With Opening Day just over a month away, there is more excitement in the air in Baltimore about the upcoming baseball season than there has been in a long time.

Many factors contribute to that excitement, namely manager Buck Showalter. What he did the last two months of the 2010 season for the birds and what President of Baseball Operations Andy MacPhail achieved over the offseason provided for positivity coming into this season.

Many solid veteran players were brought in to help teach, support and protect the many young studs the Orioles are relying upon to take the team back to the .500 mark, and back to respectability.

First baseman Derrek Lee, DH Vladimir Guerrero and potential closer Kevin Gregg are just a few of the names who will have a huge impact on the team this coming season. But the new guys, all of whom are good major league players, can’t carry the team on their own.

Showalter will be relying on players such as catcher Matt Wieters and center fielder Adam Jones to grow into their sky-high potential, and fan favorites Nick Markakis (right field) and Brian Roberts (second baseman) will look to bounce back from a down year and increase production.

I know, I get it. The Giants weren’t as bad as the Orioles. But if you think about it, the Orioles projected starting 2011 lineup looks very similar to the 2010 World Series championship San Francisco Giants’ team.

Luke Scott is fairly equivalent to Aubrey Huff at the plate, as is J.J. Hardy to Edgar Renteria (though Hardy is a better fielder and has higher potential at the plate).

If Wieters starts to find his grove at the plate this year, he’ll not only be a very good-to-great defensive catcher, but a threat at the plate and depending on the numbers he puts up, could be pretty similar to Giants’ catcher Buster Poser.

We all know Wieters and Posey both have potential, so it’ll be fun to see how each of them grow throughout their career. Posey, however, has the obvious jump-start on Wieters.

Up and down the 2011 O’s projected lineup, you can see the similarities to the 2010 Giants. The Giants had no superstar, no Teixeira or Longoria or Pujols hitting in the middle of their lineup. They also built a solid bench, giving them many options late in the game for pinch-running, pinch-hitting or defensive substitutions.

With the exception of Vlad Guerrero, the O’s appear to be very much the same way. One through nine, the O’s can hit.

I know that the patchwork-type lineup style doesn’t work for every team that tries it every season, but it’s food for thought and there’s no reason the O’s can’t make it work.

But the linchpin for this club is the young starting rotation.
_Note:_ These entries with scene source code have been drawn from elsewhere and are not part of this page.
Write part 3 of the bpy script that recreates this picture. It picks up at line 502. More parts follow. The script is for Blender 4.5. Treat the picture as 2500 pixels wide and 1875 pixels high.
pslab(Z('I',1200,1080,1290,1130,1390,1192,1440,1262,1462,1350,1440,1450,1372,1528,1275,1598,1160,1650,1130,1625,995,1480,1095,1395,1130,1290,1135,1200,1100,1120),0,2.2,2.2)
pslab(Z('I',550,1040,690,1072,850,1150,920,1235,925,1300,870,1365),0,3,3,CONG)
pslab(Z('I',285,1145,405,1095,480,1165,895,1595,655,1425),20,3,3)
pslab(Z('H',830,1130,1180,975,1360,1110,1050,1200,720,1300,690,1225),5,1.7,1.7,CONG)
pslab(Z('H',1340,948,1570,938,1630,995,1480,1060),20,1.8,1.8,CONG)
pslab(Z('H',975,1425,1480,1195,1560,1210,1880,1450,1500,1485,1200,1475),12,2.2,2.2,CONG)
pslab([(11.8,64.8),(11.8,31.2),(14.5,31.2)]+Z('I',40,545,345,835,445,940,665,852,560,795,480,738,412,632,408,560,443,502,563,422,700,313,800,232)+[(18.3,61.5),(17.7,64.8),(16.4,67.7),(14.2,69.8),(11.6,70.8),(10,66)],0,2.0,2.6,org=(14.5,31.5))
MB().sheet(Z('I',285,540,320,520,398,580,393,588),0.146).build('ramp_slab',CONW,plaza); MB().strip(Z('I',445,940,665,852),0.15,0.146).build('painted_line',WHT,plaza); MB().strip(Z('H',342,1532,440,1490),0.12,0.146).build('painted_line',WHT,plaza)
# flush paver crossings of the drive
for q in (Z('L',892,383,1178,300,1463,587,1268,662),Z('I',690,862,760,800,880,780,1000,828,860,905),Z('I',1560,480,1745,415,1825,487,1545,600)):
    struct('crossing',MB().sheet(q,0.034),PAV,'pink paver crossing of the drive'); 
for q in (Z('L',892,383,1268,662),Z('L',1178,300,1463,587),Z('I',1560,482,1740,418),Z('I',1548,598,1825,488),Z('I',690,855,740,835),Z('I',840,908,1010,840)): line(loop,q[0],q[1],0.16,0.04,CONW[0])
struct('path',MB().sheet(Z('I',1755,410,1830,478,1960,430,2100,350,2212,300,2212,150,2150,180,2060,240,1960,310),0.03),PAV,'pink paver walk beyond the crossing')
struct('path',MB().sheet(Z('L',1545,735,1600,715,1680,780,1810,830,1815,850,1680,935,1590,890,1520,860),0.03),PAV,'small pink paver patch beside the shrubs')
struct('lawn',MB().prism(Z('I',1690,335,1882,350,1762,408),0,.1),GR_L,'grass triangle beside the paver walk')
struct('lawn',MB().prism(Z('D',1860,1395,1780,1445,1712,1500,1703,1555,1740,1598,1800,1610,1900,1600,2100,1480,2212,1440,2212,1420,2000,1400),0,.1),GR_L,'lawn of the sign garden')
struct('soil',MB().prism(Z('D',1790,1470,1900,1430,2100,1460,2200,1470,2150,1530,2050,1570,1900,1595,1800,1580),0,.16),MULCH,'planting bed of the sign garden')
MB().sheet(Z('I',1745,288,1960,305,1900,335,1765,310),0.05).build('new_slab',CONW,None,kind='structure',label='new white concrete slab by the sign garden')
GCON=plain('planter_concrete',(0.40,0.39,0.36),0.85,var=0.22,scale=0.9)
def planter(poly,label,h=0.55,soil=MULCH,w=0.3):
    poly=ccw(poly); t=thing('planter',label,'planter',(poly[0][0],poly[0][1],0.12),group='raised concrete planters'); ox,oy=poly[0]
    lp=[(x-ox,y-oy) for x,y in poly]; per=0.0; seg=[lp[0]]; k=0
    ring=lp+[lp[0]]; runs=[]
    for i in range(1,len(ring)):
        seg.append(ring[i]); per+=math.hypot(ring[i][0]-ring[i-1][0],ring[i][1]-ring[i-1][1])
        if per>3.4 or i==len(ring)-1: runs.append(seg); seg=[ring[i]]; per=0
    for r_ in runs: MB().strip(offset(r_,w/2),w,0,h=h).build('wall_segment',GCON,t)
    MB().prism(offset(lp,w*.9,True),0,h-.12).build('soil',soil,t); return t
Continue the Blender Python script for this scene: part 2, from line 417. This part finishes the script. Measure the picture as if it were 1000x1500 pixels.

We all saw how the Giants made their run to becoming the best baseball team last season. It was their young, but experienced, pitching staff, anchored by two-time Cy Young award winner Tim Lincecum and Matt Cain.

Their young pitching is what pushed them through those five and seven game series, and allowed their hitters to not have to be so pressured to put up lopsided numbers against the likes of Roy Halladay, Derek Lowe and Cliff Lee in order to win (though they did tee-off of Lee in Game 1 of the World Series).

Pitching wins championships. The Giants were just the latest example of that. And if the O’s young guns in their rotation can figure out how to pitch like the Giants staff, then they can bring back a championship to Charm City in the near future.

I’m not saying it will happen this year or even next, but once guys like Brian Matusz, Jake Arrieta and Brad Bergesen figure out how to succeed at the major league level, the rest of the AL better watch out.

Like the Giants, the Orioles have a very young starting staff with amazing potential. All they need to do is figure out how to harness it, which is easier said than done.

Five prospects that MacPhail likes to refer to as “The Cavalry” are being trusted with being able to help carry the O’s back to being the golden franchise they once were.

It can be assumed that all of the pitchers—Matusz, Arrieta, Bergesen, Chris Tillman and Zach Britton—won’t pan out and live up to their potential, but it also safe to assume that at least two or three of them will and provide either steady, dependable pitching work for years to come, or burst on to the scene and become as successful as fellow AL East aces Jon Lester, CC Sabathia and David Price have become.

Those five, along with the Orioles’ rotation mainstay Jeremy Guthrie, can help provide the Orioles franchise with some great baseball in the years to come.

But like I’ve said, the success of the team all comes back to those players, because good pitching equals winning and right now, O’s fans don’t necessarily need a championship, just a winning season after 13 consecutive sub-.500 years.

The Orioles should look at the 2010 Giants as a model of a success.

If they do that and listen closely to the coaching of Showalter and all of the well-known baseball minds he brought in to help him coach this team, the Orioles should begin a steady rise to baseball prosperity.